In the listing below, find the line containing "What Blender Python" and the line containing "co.matrix_world = M". Repeat exactly those two lines and every line between them, nothing more.

[Scenes as source code]
○ ○ ○

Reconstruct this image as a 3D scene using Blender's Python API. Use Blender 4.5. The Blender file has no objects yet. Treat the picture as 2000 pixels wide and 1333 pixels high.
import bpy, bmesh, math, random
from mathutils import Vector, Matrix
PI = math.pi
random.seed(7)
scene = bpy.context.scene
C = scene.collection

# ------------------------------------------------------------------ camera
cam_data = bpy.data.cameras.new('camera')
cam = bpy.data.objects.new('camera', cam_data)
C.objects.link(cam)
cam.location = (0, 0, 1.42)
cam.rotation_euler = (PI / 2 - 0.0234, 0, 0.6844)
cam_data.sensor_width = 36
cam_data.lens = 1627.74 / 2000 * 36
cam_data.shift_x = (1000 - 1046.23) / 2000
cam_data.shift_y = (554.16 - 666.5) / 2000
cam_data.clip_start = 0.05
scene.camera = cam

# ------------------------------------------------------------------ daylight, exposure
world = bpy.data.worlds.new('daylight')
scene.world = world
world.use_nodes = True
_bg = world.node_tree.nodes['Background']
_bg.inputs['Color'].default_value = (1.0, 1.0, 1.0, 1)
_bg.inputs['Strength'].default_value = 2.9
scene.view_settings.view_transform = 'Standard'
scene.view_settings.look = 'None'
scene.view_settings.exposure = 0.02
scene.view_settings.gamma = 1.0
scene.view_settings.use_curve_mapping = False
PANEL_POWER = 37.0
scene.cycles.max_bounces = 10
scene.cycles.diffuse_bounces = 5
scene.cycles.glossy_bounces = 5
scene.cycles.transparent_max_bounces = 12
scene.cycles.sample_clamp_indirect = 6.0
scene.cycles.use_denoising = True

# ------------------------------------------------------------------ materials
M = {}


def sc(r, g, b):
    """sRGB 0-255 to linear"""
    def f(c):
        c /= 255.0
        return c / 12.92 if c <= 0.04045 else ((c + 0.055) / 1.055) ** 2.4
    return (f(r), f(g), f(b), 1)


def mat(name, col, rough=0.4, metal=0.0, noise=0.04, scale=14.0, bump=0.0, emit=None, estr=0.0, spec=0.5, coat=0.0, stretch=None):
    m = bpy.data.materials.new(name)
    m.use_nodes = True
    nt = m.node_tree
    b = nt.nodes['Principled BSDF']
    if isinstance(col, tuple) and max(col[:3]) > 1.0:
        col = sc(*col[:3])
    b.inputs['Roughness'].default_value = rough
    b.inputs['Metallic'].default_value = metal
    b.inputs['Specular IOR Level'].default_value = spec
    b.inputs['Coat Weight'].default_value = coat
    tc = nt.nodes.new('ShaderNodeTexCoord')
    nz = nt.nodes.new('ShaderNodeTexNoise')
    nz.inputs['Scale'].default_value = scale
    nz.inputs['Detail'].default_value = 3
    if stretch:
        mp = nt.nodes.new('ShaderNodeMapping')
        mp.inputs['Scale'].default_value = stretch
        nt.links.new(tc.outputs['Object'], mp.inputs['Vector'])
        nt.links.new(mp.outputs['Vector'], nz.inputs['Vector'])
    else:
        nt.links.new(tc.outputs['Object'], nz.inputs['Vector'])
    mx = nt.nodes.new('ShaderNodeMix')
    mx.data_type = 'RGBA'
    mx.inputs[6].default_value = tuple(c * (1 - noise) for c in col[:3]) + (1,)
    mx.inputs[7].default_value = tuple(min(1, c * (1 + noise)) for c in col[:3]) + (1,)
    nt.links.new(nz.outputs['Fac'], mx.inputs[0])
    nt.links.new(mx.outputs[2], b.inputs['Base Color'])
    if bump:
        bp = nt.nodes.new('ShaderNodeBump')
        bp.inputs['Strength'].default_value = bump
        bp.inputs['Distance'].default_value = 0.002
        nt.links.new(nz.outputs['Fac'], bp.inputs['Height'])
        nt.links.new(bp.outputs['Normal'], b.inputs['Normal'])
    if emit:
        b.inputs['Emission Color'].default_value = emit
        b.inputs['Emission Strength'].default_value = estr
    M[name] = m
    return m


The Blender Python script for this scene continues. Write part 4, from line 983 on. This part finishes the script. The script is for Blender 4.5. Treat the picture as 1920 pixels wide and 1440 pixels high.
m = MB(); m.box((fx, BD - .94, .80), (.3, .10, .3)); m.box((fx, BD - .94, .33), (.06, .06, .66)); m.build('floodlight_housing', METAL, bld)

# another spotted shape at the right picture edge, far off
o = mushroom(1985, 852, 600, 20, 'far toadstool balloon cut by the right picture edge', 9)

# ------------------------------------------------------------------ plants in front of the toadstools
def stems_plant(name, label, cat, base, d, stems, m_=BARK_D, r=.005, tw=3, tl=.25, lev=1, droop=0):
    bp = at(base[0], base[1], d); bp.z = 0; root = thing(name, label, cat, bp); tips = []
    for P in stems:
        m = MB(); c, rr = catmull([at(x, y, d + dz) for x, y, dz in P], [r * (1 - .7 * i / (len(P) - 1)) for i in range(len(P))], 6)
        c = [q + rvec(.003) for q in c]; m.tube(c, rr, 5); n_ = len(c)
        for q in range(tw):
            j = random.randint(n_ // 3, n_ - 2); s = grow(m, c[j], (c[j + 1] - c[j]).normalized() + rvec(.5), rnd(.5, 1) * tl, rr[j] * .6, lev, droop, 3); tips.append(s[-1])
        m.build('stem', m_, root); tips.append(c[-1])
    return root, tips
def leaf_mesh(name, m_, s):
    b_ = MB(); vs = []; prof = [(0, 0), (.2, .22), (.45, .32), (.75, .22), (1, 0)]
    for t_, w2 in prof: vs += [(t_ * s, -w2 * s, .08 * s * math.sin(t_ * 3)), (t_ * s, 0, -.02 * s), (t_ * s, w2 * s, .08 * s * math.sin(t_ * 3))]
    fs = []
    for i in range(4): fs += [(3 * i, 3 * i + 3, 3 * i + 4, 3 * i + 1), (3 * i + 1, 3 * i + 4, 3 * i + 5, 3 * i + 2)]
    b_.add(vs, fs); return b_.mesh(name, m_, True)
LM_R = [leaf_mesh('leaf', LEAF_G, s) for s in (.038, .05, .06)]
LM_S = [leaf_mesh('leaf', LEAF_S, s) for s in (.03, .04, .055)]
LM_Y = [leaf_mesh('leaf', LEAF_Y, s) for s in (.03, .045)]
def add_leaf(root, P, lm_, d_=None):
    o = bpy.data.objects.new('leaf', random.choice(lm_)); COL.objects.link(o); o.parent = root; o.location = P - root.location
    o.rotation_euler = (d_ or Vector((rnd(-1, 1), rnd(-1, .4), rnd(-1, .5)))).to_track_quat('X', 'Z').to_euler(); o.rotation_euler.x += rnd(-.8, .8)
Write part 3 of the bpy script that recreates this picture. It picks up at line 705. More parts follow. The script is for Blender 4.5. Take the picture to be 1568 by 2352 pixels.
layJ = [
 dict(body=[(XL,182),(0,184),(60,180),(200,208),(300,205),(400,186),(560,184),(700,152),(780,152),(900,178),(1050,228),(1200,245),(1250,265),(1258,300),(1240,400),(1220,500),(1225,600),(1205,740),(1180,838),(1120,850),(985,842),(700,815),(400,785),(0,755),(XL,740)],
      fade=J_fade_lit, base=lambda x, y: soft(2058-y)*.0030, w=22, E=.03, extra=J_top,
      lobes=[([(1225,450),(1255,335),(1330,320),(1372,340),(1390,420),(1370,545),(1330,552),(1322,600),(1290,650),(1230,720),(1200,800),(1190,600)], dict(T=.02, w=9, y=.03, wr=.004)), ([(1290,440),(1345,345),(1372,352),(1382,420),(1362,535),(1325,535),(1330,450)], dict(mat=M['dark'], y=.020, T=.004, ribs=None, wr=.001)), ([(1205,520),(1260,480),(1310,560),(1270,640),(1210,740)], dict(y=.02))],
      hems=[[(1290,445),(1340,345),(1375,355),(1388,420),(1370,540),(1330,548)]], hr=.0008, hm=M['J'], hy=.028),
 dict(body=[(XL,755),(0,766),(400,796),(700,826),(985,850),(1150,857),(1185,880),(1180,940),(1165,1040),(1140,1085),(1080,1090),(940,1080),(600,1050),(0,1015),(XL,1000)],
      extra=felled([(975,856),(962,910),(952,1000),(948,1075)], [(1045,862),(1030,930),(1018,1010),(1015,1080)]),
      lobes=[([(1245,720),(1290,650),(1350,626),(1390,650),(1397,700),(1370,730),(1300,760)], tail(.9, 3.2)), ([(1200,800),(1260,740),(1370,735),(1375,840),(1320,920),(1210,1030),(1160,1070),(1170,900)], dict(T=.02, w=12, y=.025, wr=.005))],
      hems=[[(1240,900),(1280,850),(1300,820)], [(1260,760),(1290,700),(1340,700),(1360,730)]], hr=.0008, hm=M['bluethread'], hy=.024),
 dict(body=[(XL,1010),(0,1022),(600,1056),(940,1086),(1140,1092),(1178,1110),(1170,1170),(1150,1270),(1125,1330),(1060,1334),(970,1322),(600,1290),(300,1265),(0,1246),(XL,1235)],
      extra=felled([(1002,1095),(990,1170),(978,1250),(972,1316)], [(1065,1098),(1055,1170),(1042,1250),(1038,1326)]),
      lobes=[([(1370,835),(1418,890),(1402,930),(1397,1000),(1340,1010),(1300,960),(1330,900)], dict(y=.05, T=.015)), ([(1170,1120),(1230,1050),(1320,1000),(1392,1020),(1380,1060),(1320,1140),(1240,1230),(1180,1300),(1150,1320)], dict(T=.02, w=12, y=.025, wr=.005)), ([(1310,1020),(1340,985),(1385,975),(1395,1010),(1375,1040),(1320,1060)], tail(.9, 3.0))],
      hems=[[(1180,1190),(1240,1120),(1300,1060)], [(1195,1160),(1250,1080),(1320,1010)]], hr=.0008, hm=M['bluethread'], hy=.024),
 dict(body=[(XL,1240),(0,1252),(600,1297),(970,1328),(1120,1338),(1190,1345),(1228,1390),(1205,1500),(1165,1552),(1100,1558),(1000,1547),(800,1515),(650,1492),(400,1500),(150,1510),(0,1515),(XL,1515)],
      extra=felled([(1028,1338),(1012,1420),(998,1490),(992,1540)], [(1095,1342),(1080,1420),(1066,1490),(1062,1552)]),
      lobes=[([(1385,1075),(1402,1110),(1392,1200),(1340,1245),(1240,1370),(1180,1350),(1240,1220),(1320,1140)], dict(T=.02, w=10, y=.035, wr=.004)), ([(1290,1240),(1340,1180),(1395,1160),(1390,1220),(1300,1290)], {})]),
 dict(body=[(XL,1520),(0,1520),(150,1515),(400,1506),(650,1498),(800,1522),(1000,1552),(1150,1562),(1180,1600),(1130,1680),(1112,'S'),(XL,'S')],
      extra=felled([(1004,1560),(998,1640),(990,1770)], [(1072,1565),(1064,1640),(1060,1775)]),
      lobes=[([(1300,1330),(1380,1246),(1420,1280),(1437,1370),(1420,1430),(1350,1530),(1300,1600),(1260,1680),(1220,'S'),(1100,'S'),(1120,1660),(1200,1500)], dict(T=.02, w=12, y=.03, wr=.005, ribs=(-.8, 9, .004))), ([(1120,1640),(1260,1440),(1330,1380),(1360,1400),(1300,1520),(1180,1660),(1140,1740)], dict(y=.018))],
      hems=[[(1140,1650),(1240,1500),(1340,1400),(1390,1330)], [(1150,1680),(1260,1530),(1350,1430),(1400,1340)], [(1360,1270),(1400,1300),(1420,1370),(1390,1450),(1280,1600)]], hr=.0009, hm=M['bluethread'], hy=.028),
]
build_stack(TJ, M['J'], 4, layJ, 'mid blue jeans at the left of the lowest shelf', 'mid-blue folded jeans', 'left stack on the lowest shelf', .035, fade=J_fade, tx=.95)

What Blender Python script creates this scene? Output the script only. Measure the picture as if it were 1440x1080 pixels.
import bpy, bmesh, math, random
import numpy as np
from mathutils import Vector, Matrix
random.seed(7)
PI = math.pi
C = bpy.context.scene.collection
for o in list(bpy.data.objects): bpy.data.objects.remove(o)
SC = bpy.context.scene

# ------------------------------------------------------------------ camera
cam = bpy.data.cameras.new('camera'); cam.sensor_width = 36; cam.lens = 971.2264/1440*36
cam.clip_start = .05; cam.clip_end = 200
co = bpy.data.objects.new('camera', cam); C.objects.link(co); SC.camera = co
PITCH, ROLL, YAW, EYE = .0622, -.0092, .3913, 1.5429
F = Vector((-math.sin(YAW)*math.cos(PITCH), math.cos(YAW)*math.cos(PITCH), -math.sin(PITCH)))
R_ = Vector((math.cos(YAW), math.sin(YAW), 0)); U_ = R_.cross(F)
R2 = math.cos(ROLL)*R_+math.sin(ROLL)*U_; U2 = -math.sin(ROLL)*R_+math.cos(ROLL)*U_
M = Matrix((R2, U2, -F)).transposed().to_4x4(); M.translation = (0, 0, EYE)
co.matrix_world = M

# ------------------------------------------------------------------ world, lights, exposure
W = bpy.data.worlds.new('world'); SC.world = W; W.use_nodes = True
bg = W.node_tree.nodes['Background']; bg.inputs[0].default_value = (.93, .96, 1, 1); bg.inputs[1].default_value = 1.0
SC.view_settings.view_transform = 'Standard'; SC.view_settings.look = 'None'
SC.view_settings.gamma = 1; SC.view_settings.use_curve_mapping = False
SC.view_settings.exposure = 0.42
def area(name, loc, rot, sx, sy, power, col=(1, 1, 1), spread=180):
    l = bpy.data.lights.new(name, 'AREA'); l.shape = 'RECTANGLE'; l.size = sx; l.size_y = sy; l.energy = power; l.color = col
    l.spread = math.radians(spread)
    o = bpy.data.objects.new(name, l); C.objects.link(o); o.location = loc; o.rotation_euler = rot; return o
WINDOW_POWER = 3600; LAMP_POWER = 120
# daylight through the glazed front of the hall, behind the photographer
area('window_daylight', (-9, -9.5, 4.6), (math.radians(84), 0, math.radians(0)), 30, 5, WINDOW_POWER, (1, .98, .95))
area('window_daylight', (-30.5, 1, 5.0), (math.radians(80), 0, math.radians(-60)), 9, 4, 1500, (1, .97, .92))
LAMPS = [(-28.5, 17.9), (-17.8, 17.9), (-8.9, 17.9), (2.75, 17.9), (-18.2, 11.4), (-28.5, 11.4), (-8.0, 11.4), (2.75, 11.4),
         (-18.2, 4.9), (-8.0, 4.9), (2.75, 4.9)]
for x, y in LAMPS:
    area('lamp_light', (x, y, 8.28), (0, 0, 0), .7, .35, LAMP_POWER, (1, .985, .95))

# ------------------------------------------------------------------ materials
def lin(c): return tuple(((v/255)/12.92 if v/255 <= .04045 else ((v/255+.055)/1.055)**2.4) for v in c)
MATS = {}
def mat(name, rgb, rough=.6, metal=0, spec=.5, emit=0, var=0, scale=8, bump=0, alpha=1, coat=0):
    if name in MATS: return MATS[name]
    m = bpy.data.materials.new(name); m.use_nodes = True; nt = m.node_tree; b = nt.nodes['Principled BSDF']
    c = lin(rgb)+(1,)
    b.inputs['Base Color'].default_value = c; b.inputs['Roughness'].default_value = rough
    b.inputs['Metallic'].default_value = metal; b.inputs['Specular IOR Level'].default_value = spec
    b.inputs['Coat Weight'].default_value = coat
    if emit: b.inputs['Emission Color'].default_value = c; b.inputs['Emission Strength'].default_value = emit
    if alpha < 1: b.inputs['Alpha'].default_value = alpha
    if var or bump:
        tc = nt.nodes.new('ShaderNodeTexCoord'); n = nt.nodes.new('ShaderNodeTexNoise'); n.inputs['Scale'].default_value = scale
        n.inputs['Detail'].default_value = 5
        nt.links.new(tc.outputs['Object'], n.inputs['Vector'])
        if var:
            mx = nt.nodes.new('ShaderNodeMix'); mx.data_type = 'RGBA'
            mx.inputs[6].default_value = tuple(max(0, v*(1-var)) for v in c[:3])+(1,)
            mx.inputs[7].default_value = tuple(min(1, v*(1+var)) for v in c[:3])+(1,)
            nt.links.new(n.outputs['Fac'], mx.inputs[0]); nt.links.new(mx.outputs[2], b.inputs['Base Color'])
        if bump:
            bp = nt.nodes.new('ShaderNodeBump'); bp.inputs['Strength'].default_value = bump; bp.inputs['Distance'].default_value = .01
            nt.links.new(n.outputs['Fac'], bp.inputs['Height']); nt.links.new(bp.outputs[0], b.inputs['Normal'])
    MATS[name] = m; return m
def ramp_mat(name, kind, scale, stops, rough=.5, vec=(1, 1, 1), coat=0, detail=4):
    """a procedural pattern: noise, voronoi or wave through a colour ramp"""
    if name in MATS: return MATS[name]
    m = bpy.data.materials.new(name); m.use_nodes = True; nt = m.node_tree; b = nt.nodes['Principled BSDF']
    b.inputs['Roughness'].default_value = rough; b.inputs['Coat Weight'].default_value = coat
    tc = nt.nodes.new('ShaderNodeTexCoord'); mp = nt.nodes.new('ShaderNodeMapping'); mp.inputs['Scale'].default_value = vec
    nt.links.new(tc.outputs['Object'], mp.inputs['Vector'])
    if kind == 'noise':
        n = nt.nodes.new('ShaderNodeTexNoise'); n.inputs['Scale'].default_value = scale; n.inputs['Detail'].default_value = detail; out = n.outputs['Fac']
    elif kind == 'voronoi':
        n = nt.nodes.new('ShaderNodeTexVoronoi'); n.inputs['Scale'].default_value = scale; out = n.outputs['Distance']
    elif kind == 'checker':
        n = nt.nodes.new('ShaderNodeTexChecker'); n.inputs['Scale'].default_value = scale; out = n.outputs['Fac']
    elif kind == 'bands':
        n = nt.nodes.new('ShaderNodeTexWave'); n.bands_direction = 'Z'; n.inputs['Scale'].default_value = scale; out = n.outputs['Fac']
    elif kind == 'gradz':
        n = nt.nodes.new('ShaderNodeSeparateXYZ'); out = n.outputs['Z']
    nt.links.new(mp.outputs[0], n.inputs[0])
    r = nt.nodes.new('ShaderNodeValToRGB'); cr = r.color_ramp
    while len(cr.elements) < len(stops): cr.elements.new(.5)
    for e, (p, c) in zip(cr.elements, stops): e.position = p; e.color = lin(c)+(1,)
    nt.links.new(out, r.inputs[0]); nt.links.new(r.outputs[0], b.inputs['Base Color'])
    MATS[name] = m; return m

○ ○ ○

> **WRITTEN ANSWER**:
What Blender Python script creates this scene? Output the script only. Measure the picture as if it were 1440x1080 pixels.
import bpy, bmesh, math, random
import numpy as np
from mathutils import Vector, Matrix
random.seed(7)
PI = math.pi
C = bpy.context.scene.collection
for o in list(bpy.data.objects): bpy.data.objects.remove(o)
SC = bpy.context.scene

# ------------------------------------------------------------------ camera
cam = bpy.data.cameras.new('camera'); cam.sensor_width = 36; cam.lens = 971.2264/1440*36
cam.clip_start = .05; cam.clip_end = 200
co = bpy.data.objects.new('camera', cam); C.objects.link(co); SC.camera = co
PITCH, ROLL, YAW, EYE = .0622, -.0092, .3913, 1.5429
F = Vector((-math.sin(YAW)*math.cos(PITCH), math.cos(YAW)*math.cos(PITCH), -math.sin(PITCH)))
R_ = Vector((math.cos(YAW), math.sin(YAW), 0)); U_ = R_.cross(F)
R2 = math.cos(ROLL)*R_+math.sin(ROLL)*U_; U2 = -math.sin(ROLL)*R_+math.cos(ROLL)*U_
M = Matrix((R2, U2, -F)).transposed().to_4x4(); M.translation = (0, 0, EYE)
co.matrix_world = M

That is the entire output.